Re: Comedy: "United Should cut Intl flying to fund Domestic Growth"

Sat Apr 29, 2017 11:36 pm

quiet1 wrote:
vin2basketball wrote:
Part 2 - Wall Street won't let United grow capacity because of its own obsession with PRASM and penalizing airlines for capacity growth (plenty of examples over the last few years)


Can you explain how that works? What are some of the examples over the last few years where "Wall Street" penalized airlines for capacity growth?

I'm not an analyst, so really don't know how these things work. That's one reason why I read these threads.

PRASM stands for Passenger Revenue per Available Seat Mile. In short the analysts see the word 'revenue' and think "grow baby grow". The market will always decide what routes get operated and on what airline, which is a topic you learn in economics.

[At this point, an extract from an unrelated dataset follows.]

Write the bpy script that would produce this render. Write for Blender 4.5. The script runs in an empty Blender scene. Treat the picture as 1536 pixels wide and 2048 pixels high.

And Wall Street is filled with finance majors. ;)
 
User avatar
zeke
Posts: 18047
Joined: Thu Dec 14, 2006 1:42 pm

Re: Comedy: "United Should cut Intl flying to fund Domestic Growth"

Sat Apr 29, 2017 11:58 pm

I don't see anything too comical about the article, for years IATA has shown the highest yielding passengers in the world are within North America. The 2017 IATA outlook had an expected average profit of $19.58/passenger in North America, $5.65 in Europe, $4.44 in Asia Pacific, $1.56 in the Middle East, $0.76 in Latin America, and an average loss of $9.97 per passenger in Africa.

http://www.iata.org/pressroom/pr/Pages/ ... 08-01.aspx

Therefore if United wanted to maximize profits for its shareholders it would stand to reason that strengthening the domestic market is a fiduciary responsible strategy.